A panel of experts discussed Perry’s plan — the Trans Texas Corridor — at length in a morning session of the conference. It included Ric Williamson, chairman of the Texas Transportation Commission, State Sen. Jeff Wentworth, and Ric Ridings, project manager of the Central Texas Mobility Authority.

Wentworth said that there are three options to decrease congestion and increase mobility in the state.

“We can do nothing. We can raise the gas tax. Or, we can build toll roads which is the way we’re going but it could change some this session,” he said.

Wentworth said that 23 million people live in Texas today. By 2040, there will be 45 million people living in the state, he said.

“We have to build more transportation infrastructure for our children and grandchildren,” he said.

Wiliamson said that 45 million people living in the state by 2040 was an underestimate.

“The high end is 53 million people,” he said. “The density of growth will be spread out over a geographic area roughly the size of the state of Ohio.”

Williamson said that 80 to 88 percent of that growth will be along the “golden triangle” which includes Interstates 35, 45, 10, U.S. Highway 290 and Texas 59.

“The only alternative is to plan now for parallel roads to handle that traffic,” he said.

Perry said he is against an increase in the gas tax, which he said could be raised to provide the funds if toll roads are not built. Currently, the state levies a 20-cents per gallon tax.

“The only way we can access as much money and build roads nearly as quickly is if we raise the gas tax by 75 cents to one dollar a gallon,” he said. “The fact is if you want roads, either pass record tax increases on gasoline or we implement a user fee like we have started that charges you for that road.”

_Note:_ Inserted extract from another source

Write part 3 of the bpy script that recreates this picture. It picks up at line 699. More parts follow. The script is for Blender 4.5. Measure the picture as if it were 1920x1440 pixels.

“In a fantasy of dreams, we say, if we don’t build it they will not come — that’s what the city planners in Austin hoped for 30 years ago,” he said. “That didn’t happen and they have a nightmare. It’s the largest city in America that doesn’t have a loop around it.”

Williamson said that toll roads will get trucks off of the existing roads and shift containers onto freight rail. He also said that no one forces drivers to pay a toll, that it’s up to the consumer to use the toll road or not.

Williamson also addressed a hot button issue cited by many toll road opponents: Letting a foreign company build roads in Texas.

“The Spanish company competed in a fair competition and won the right to plan the program,” he said. “The state reserved the right to take the Spanish plan and can use it. They don’t have the right to build anything.”

Perry also took a hard stance about foreign companies operating in Texas.

“There are those who complain about foreign companies building our roads. I guess I missed the letters of protest over Toyota, Nokia and other foreign owned companies that do business in our state that employee thousands of our Texans,” he said. “We live in a very interdependent global economy and those states and nations that recognize the economy beyond their borders and welcome free trade are the ones that will grow and prosper. The ones that take an isolationist approach will only harm their own people.”